There is so much more to see. Richmond has a regional Tacky Lights Tour that follows mapped routes with outlandish decorations sure to entertain. Venture beyond the downtown to Maymont, the estate of James and Sallie Dooley, and explore the 100 acres of parkland, magnificent trees and beautiful holiday decorated buildings.
Now this tour would not be complete without a visit to Lewis Ginter Botanical Gardens. Here the Dominion GardenFest of Lights takes place from late November to early January. More than a half-million colorful holiday lights are arranged in a botanical theme in the gardens. There are train exhibits and several dining options as well as a beautifully stocked gift shop.
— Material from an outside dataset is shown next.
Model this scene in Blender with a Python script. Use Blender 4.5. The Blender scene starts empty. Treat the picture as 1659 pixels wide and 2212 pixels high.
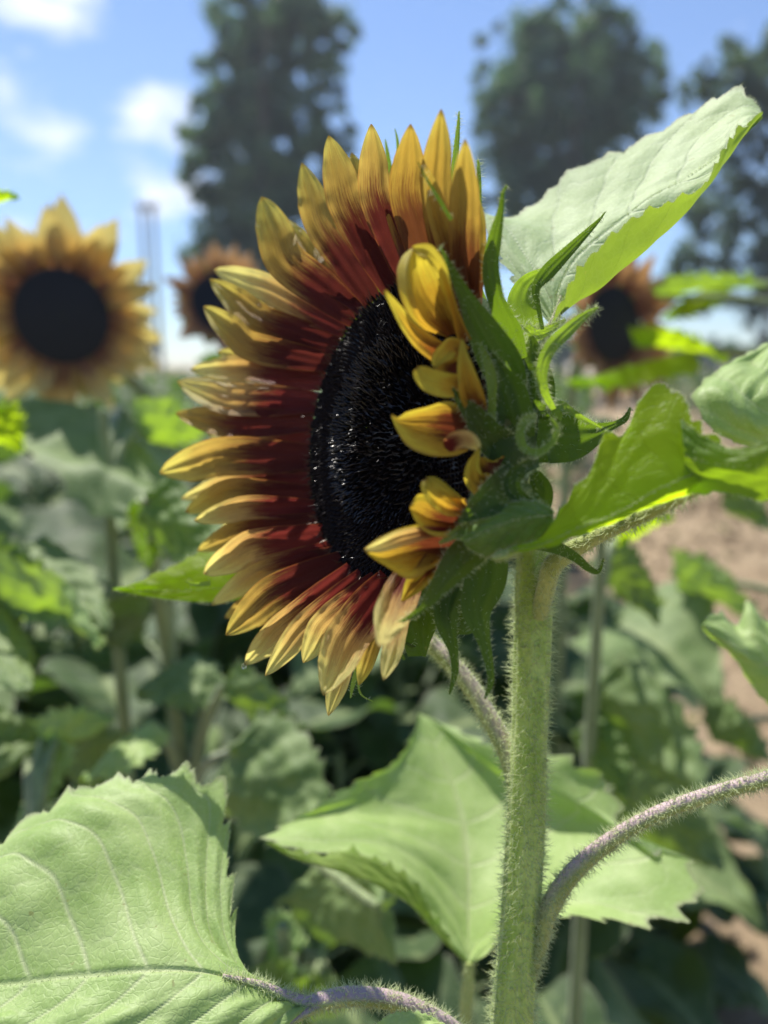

Do not miss the warm greenhouse with its towering Christmas tree skillfully constructed out of colorful blooming plants. Enjoy the large arrays of festive pots of Christmas flowers and a tropical room filled with orchids of every type imaginable. Poke around in the children’s room filled with the gardens of Peter Rabbit.
You would need years to explore everything in this wonderful city. Return again and again. Remember to see the Court End Christmas at the Valentine Richmond History Center and the many musical performances at the churches in the area. You can take a horse-drawn carriage ride and so much more. So just put it on your calendar and make it a yearly tradition to visit Richmond and celebrate a Capitol Christmas.